Dios ko, dapat mag-talk show na lang ako!

joelmcvie said...

One more thing: another difficulty regarding this discussion is that LOVE is very difficult, if not impossible, to measure and compare. Love resists comparisons. Love is like snowflakes; no two are alike.

So while one can genuinely love more than one person at the same time, the genuine-ness of the love may be equal but very different from one another. It's like apples and oranges; to paraphrase the song, "nothing compares to love." Something like that.

Anonymous said...

Ohhhh, just for fun's sake :) Let's throw in a monkey wrench...

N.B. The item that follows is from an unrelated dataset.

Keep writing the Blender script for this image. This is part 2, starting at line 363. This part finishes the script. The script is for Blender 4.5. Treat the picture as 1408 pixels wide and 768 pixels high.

Let's take this generous love to higher levels! Picture a man with three wives. Each of these wives may also decide to be generous of their own love, and have second, third, fourth husbands as well! It's one big happy family, ohhh!

Come to think of it, polygamy is also about the man expressing his dominion over women. He's too much of a man to have and support just one woman. Would a man agree to share his wife? Out of generousity?

I'm gay, so I'm very understanding of love that is different, diffcult. I suppose if polygamy is an orientation rather then a choice, I have to respect that. My gut says it's not.

Hot topic :) Take care, McV

joelmcvie said...

JEDD: Interesting topic indeed! Polygyny (man with multiple wives), polyandry (woman with multiple husbands) and group marriage (some combination of polygyny and polyandry) have been done throughout history, though polygyny is the most common form of polygamy. Any additional person into the mix will obviously mean additional arrangements and negotiations, wich means additional headaches over-all. I suppose keeping to one is the simplest, therefore the most popular still.

Re "polygamy is an orientation rather then a choice", I don't think so. Polygamy is a practice, a form of relationship one chooses to go into. It's not like sexual orientation where one has no choice.